The evening was capped off by Caught in a Shoelace and used six dancers. I rather liked this piece; it seemed to make a commentary on social interaction. Unfortunately, Sasha Soreff's costumes don't do anything for her piece - I found the dancer in jeans quite distracting. But overall the piece was interesting to watch, even if the ending is predictable. This is one piece that used its props to GREAT effect, the props being long loops of shoelace that bind and tangle the dancers together.

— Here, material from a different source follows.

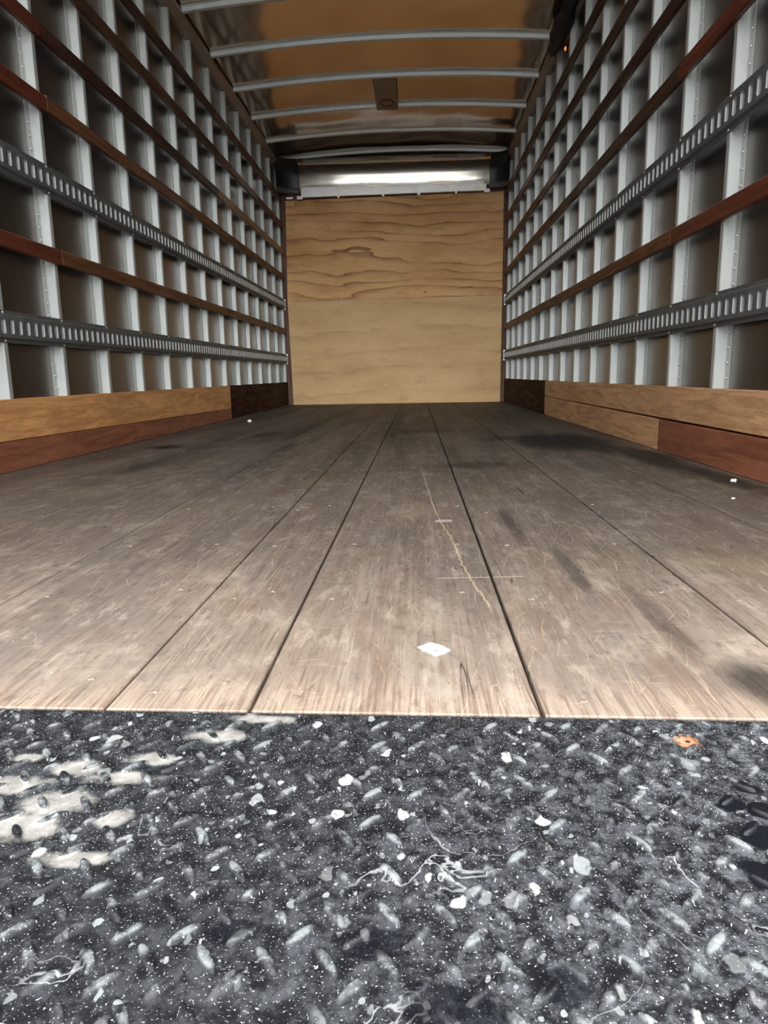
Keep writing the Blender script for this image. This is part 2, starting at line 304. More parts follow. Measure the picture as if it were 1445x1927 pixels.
PLATE_Z = -0.0008
LUG_H = 0.0031
def plate_mat():
    a = NT('worn_black_tread_plate')
    q = a.sep()
    hz = a.ramp(a.math('SUBTRACT', q[2], PLATE_Z), 0.0012, LUG_H*0.95)
    v2 = a.comb(q[0], q[1], 0.0)
    fine = a.noise(v2, 900.0, 3, 0.7); mid = a.noise(v2, 60.0, 5, 0.65); big = a.noise(v2, 7.0, 4, 0.6)
    c = a.mix(a.ramp(mid, 0.35, 0.7), (0.006, 0.0065, 0.008), (0.022, 0.023, 0.027))
    # fine dust, thicker towards the outer corner
    right = a.ramp(a.math('SUBTRACT', a.math('MULTIPLY', q[0], 1.4), q[1]), 0.25, 0.95)
    dust = a.math('MULTIPLY', a.ramp(a.math('ADD', a.math('MULTIPLY', mid, 0.55), a.math('MULTIPLY', a.noise(v2, 190.0, 4, 0.75), 0.45)), 0.44, 0.62), a.math('ADD', 0.10, a.math('MULTIPLY', right, 0.5)))
    c = a.mix(dust, c, (0.155, 0.165, 0.178))
    # worn steel on the lug crowns
    wear = a.math('MULTIPLY', a.math('MULTIPLY', hz, a.ramp(a.noise(v2, 30.0, 3), 0.44, 0.60)), a.ramp(mid, 0.36, 0.6))
    c = a.mix(a.math('MULTIPLY', wear, 0.6), c, (0.32, 0.34, 0.34))
    # pale chips and smears
    w1 = a.n('ShaderNodeVectorMath', {0: v2, 1: a.n('ShaderNodeVectorMath', {0: a.n('ShaderNodeTexNoise', {'Vector': v2, 'Scale': 45.0, 'Detail': 3.0}, out=1), 'Scale': 0.016}, operation='SCALE')}, operation='ADD')
    vo = a.n('ShaderNodeTexVoronoi', {'Vector': a.map((1, 0.75, 1), v=w1), 'Scale': 62.0}, out=0)
    vc = a.n('ShaderNodeTexVoronoi', {'Vector': a.map((1, 0.75, 1), v=w1), 'Scale': 62.0}, out=1)
    rn = a.sep(vc)
    size = a.ramp(rn[0], 0.58, 1.0, 0.0, 0.42, False)
    chip = a.math('MULTIPLY', a.ramp(a.math('SUBTRACT', vo, size), -0.06, 0.02, 1.0, 0.0), a.ramp(rn[1], 0.0, 1.0, 0.25, 0.9))
    c = a.mix(chip, c, a.mix(rn[2], (0.30, 0.325, 0.325), (0.50, 0.50, 0.485)))
    vo2 = a.n('ShaderNodeTexVoronoi', {'Vector': a.map((1, 0.8, 1), v=w1, rot=(0, 0, .5)), 'Scale': 135.0}, out=0)
    rn2 = a.sep(a.n('ShaderNodeTexVoronoi', {'Vector': a.map((1, 0.8, 1), v=w1, rot=(0, 0, .5)), 'Scale': 135.0}, out=1))
    size2 = a.ramp(rn2[0], 0.64, 1.0, 0.0, 0.38, False)
    chip2 = a.math('MULTIPLY', a.ramp(a.math('SUBTRACT', vo2, size2), -0.08, 0.02, 1.0, 0.0), a.ramp(rn2[1], 0.0, 1.0, 0.2, 0.85))
    c = a.mix(chip2, c, (0.33, 0.35, 0.35))
    # dried water lines
    tide = a.line(a.noise(v2, 13.0, 4, 0.5, 0.8), 0.5, 0.010)
    tide = a.math('MULTIPLY', a.math('MULTIPLY', tide, a.ramp(a.noise(v2, 6.0, 2), 0.5, 0.58)), a.ramp(q[1], -0.21, -0.15, 1.0, 0.1))
    c = a.mix(a.math('MULTIPLY', tide, 0.7), c, (0.38, 0.39, 0.385))
    # dried pale mud lying between the lugs on the left
    nz = a.noise(v2, 34.0, 5, 0.6)
    mud = None
    for (x, y, rx, ry) in ((-0.085, -0.126, .030, .012), (-0.050, -0.102, .024, .012), (-0.004, -0.116, .030, .010), (0.006, -0.088, .020, .010), (-0.045, -0.150, .032, .017), (-0.058, -0.180, .034, .018), (0.006, -0.168, .018, .010), (-0.1, -0.088, .014, .007), (0.055, -0.05, .03, .012), (0.085, -0.018, .03, .01), (0.0, -0.21, .03, .008)):
        p = a.spot(x, y, rx, ry, nz, 0.5, 1.0); mud = p if mud is None else a.math('MAXIMUM', mud, p)
    mud = a.math('MULTIPLY', mud, a.ramp(hz, 0.05, 0.5, 1.0, 0.0))
    c = a.mix(a.math('MULTIPLY', mud, 0.92), c, a.mix(a.ramp(mid, 0.35, 0.65), (0.23, 0.218, 0.198), (0.37, 0.352, 0.325)))
    # salt specks
    sp = a.math('MAXIMUM', a.ramp(a.noise(v2, 620.0, 2, 0.5), 0.635, 0.69), a.ramp(a.noise(v2, 300.0, 2, 0.5), 0.68, 0.72))
    c = a.mix(a.math('MULTIPLY', sp, 0.8), c, (0.42, 0.43, 0.43))
    # rust ring round a hole, and fresh black oil
    rs = a.spot(0.4535, -0.0535, 0.0105, 0.0115, a.noise(v2, 210.0, 5), 0.5, 1.0)
    c = a.mix(rs, c, a.mix(a.ramp(nz, 0.35, 0.65), (0.46, 0.165, 0.06), (0.50, 0.32, 0.21)))
    oil = None
    for (x, y, rx, ry) in ((0.452, -0.142, .014, .010), (0.470, -0.150, .013, .012), (0.473, -0.122, .012, .007), (0.456, -0.178, .014, .011), (0.442, -0.215, .014, .016), (0.475, -0.2, .012, .02), (0.462, -0.172, .012, .008)):
        p = a.spot(x, y, rx, ry, nz, 0.2, 1.1); oil = p if oil is None else a.math('MAXIMUM', oil, p)
    for (x, y, rx, ry) in ((0.20, -0.275, .020, .012), (0.12, -0.268, .016, .009), (0.245, -0.318, .035, .016), (0.30, -0.30, .02, .012)):
        oil = a.math('MAXIMUM', oil, a.math('MULTIPLY', a.spot(x, y, rx, ry, nz, 0.25, 1.0), 0.75))
    c = a.mix(oil, c, (0.006, 0.007, 0.010))
    r = a.ramp(mid, 0.3, 0.7, 0.42, 0.62); r = a.mix(oil, r, (0.22, 0.22, 0.22))
    h = a.math('ADD', a.math('MULTIPLY', fine, 0.35), a.math('MULTIPLY', mid, 0.9))
    return a.fin(c, r, 0.0, a.bump(h, 0.5, 0.0012), 0.35)

m_skin = metal('dull_aluminium_skin', (0.175, 0.155, 0.14), 0.30, 0.95, 0.0, 2.0, 0.0, fleck=0.0)
m_post = metal('mill_aluminium_post', (0.50, 0.52, 0.505), 0.52, 0.5, 0.06, 12.0, fleck=0.08)
m_track = metal('galvanised_track_steel', (0.135, 0.142, 0.138), 0.55, 0.5, 0.2, 22.0, spots=0.15)
m_edge = metal('pale_slot_walls', (0.46, 0.47, 0.46), 0.5, 0.4, 0.06, 12.0, fleck=0.05)  # slot walls are a paler metal than the track face
m_bow = metal('galvanised_roof_bow', (0.78, 0.82, 0.82), 0.5, 0.35, 0.05, 15.0, fleck=0.05)
m_rail = metal('scuffed_top_rail', (0.36, 0.29, 0.245), 0.48, 0.7, 0.15, 8.0, spots=0.3)
m_roof = metal('roof_sheet_aluminium', (0.52, 0.405, 0.30), 0.13, 0.95, 0.0, 3.0, 0.03, fleck=0.0)
m_nose = metal('polished_nose_sheet', (0.62, 0.59, 0.53), 0.13, 1.0, 0.05, 5.0, 0.0, fleck=0.0)
m_ledge = metal('bright_aluminium_angle', (0.80, 0.80, 0.78), 0.42, 0.5, 0.06, 14.0)
m_bolt = metal('zinc_bolt', (0.62, 0.63, 0.62), 0.35, 0.9)
m_blackp = metal('black_corner_liner', (0.020, 0.021, 0.022), 0.42, 0.0, 0.3, 16.0)
m_cloth = metal('black_sagging_rubber', (0.016, 0.014, 0.013), 0.7, 0.0, 0.35, 30.0, 0.3)
m_amber = NT('amber_lens'); m_amber.b.inputs['Emission Color'].default_value = (1, 0.25, 0.06, 1); m_amber.b.inputs['Emission Strength'].default_value = 0.9
m_amber = m_amber.fin((0.8, 0.22, 0.05), 0.3)
m_plateM = plate_mat(); m_floor = floor_mat()
m_cover = metal('brown_cover_plate', (0.16, 0.11, 0.075), 0.45, 0.5, 0.15, 10.0)
m_white = NT('white_scuffed_paper'); m_white = m_white.fin(m_white.mix(m_white.ramp(m_white.noise(m_white.co, 380, 3), 0.4, 0.65), (0.50, 0.49, 0.475), (0.33, 0.305, 0.275)), 0.8, 0.0)
m_crumb = NT('pale_crumb'); m_crumb = m_crumb.fin((0.72, 0.68, 0.58), 0.8, 0.0)
m_tape = NT('grey_tape'); m_tape = m_tape.fin(m_tape.mix(m_tape.ramp(m_tape.noise(m_tape.map((40, 300, 1)), 1.0, 3), 0.45, 0.6), (0.34, 0.31, 0.28), (0.16, 0.135, 0.115)), 0.6, 0.0)
m_ground = NT('pale_concrete_yard'); m_ground = m_ground.fin(m_ground.mix(m_ground.noise(m_ground.co, 0.8, 5), (0.26, 0.255, 0.24), (0.36, 0.35, 0.33)), 0.9, 0.0)
m_plug = wood('chipped_wood_plug', (0.30, 0.24, 0.185), (0.15, 0.11, 0.085), 0.7, 1, 3.0, 260.0, scuff=0)

RED = wood('red_stained_slat', (0.15, 0.032, 0.014), (0.075, 0.015, 0.008), 0.4, scuff=0.06, scuffcol=(0.42, 0.22, 0.13))
DRED = wood('dark_red_slat', (0.050, 0.014, 0.009), (0.024, 0.007, 0.005), 0.5, scuff=0.04, scuffcol=(0.3, 0.16, 0.10))
BRN = wood('brown_slat', (0.17, 0.066, 0.027), (0.088, 0.032, 0.014), 0.5, scuff=0.08)
DBRN = wood('dark_brown_slat', (0.085, 0.036, 0.016), (0.040, 0.017, 0.009), 0.5, scuff=0.05, scuffcol=(0.36, 0.24, 0.15))
TAN = wood('tan_slat', (0.46, 0.30, 0.18), (0.30, 0.18, 0.10), 0.5, scuff=0.08)
K_OR = wood('orange_kick_board', (0.80, 0.41, 0.155), (0.52, 0.235, 0.088), 0.5, 1, 10.0, 8.0, 1.2, 0.12)
K_TAN = wood('tan_kick_board', (0.78, 0.46, 0.235), (0.48, 0.25, 0.12), 0.5, 1, 10.0, 8.0, 1.2, 0.16)
K_RED = wood('red_brown_kick_board', (0.36, 0.135, 0.07), (0.20, 0.066, 0.036), 0.5, 1, 10.0, 8.0, 1.0, 0.20, scuffcol=(0.5, 0.36, 0.26))
K_DK = wood('dark_maroon_kick_board', (0.055, 0.017, 0.009), (0.028, 0.009, 0.005), 0.7, 1, 10.0, 8.0, 0.8, 0.0, 0.12)
m_ply_up = plywood('orange_pine_plywood', (0.74, 0.44, 0.195), (0.58, 0.30, 0.115), (0.25, 0.095, 0.030), 1.0, 3.1, 4.2)
m_ply_lo = plywood('pale_birch_plywood', (0.68, 0.455, 0.22), (0.57, 0.365, 0.165), (0.36, 0.21, 0.09), 0.45, 8.6, 2.0)
m_liner = wood('dark_brown_front_liner', (0.15, 0.065, 0.032), (0.07, 0.030, 0.016), 0.6, 2, 8.0, 6.0, 0.6, 0.0)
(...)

And we're back to Bonenfant's Rooftop Running. The point I want to make here is that Jessica is a master of ineraction between the body and the object - between movement and prop. Unlike other choreographers, her costumes aren't really costumes - in fact, they sometimes fail spectacularly at that end - but are actually props. The are USED and ABUSED in the course of a piece - coming off, being put back on, being swapped between dancers, used as scenery, etc. Likewise, she treats actual props as costumes oftentimes. Her use of images and video are also prop-oriented - they are never merely an illustration, but an intrinsic part of the choreography. I have even seen her use other dancers as props and, in at least one case in a previous piece, has used the lighting as a prop. (As a rule, Jessica's dances could as easily be done under daylight as theatrical lights. When she has a lighting note, I LISTEN, because it's IMPORTANT.) So to see her excerpt tonight, stripped down at it's most bare, was a mini-study in her vocabularly of props. The piece starts with Jessica and Sara in their underwear on stage. They then pull out costumes and make a whole section out of the struggle of dressing. Then there's an entire rooftop running section, then they undress and the piece ends. That's a very inadequate description of what goes on in her piece. You'll just have to see it for yourself.

2 comments:

Michelle said...

Wow Chris,
What a great review!! I felt as if i was right there with you!!

Thanks!!!

Anonymous said...

so gratifying to hear you enjoyed the piece!